Past results do not guarantee future outcomes.
Actual Cash Value FAQs
How long does my insurer have to settle a total loss claim in Texas?
Under Texas Insurance Code Chapter 542, your insurer must acknowledge your claim within 15 calendar days, then accept or reject it within 15 business days of receiving all required documentation. Once the insurer accepts the claim, payment is due within 5 business days.
Can I keep my totaled car and still receive part of the ACV payout?
Yes. If you choose to keep the vehicle after a total loss, a process called owner retention, the insurer pays you the ACV minus the estimated salvage value. The car receives a salvage title, which limits how it can be sold or insured until it has been repaired and passed a state inspection.
Do aftermarket modifications or upgrades affect my ACV payout after a total loss?

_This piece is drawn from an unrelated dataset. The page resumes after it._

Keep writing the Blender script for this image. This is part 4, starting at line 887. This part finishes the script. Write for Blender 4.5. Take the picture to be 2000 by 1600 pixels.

Standard auto policies typically exclude equipment not installed by the manufacturer, so modifications often aren’t reflected in the base ACV figure. To recover their value, you need documentation showing the upgrades were professionally installed, and your policy may need a separate endorsement to cover them.
What is replacement cost coverage, and how does it differ from ACV?
Replacement cost coverage pays what it costs to replace your totaled vehicle with a comparable new or similar one, without subtracting depreciation. ACV coverage deducts depreciation from that figure, so the payout reflects what the vehicle was worth at the time of the crash, not the cost of buying a new one.
Can I dispute the insurer's repair estimate if I think it overstates the damage?
Yes. You can hire an independent body shop to provide a competing repair estimate. A lower estimate can bring the total below the threshold that triggers a total loss, which would mean your vehicle qualifies for repair rather than a total loss settlement.